Abstract
This study develops and evaluates a machine learning fire-risk prototype for Ghana's Guinea Savannah zone, addressing the lack of a locally calibrated early-season danger tool for November-January. Using a 1 km gridded dataset (2001-2024) combining MODIS burned area, FIRMS active fires, ERA5-Land, CHIRPS, FLDAS soil moisture, MODIS vegetation, SRTM topography, and human-access variables, 21 base predictors were expanded into 123 features using lags, rolling statistics, anomalies, drought indices, and seasonal indicators.
Five algorithms were compared: Random Forest, XGBoost, LightGBM, CatBoost, and a multilayer perceptron. Tree-based models achieved high discrimination (AUC 0.960-0.962) on stratified test samples. Threshold-dependent metrics are interpreted with prevalence-adjusted estimates due to balanced sampling. The full-feature LightGBM exceeded the monthly Canadian Fire Weather Index by 0.28 AUC, though this reflects both algorithm and feature advantages.

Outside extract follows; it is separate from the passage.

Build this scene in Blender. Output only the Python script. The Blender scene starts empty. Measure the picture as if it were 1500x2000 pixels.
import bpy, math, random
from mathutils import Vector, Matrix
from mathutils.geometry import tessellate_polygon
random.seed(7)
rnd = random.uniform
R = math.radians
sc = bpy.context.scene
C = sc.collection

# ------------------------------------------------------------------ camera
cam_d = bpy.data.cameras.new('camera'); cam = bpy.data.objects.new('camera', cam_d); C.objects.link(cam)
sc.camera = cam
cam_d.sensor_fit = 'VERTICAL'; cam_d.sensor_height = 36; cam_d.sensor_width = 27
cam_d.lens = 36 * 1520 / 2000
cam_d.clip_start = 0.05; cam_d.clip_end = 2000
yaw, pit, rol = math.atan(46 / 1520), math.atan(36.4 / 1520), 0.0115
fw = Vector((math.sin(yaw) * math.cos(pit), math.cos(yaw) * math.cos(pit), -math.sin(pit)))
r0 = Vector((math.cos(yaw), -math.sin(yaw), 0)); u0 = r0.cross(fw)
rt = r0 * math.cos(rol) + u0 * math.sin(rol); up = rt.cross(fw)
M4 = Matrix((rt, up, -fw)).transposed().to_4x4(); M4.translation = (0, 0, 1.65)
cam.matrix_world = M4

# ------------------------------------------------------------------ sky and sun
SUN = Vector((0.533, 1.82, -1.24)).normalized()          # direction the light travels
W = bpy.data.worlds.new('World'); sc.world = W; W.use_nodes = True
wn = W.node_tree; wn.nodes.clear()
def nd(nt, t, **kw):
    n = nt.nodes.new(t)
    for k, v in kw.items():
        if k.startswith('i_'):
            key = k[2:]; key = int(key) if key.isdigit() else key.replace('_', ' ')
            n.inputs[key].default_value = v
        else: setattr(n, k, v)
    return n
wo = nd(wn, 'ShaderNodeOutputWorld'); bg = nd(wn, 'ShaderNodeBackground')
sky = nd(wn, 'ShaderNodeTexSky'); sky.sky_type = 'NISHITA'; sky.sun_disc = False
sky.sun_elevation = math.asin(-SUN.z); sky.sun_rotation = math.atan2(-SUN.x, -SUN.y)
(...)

Feature attribution revealed no dominant soil-moisture control. Instead, temperature range, population density, surface pressure, precipitation memory, vegetation state, and soil-moisture memory all contributed to predicted risk. Static variables like surface pressure are interpreted cautiously as potential spatial/elevation proxies.
Bias-corrected CMIP6 experiments suggest higher late-century fire risk under SSP2-4.5 and SSP5-8.5, but these are illustrative due to tree ensemble extrapolation limits and constant human driver assumptions. The revised index is presented as a research prototype supporting future operational testing, not a fully validated warning system. This work provides a foundational framework for improved fire danger assessment in data-sparse savannah regions, with potential for adaptation to other West African contexts.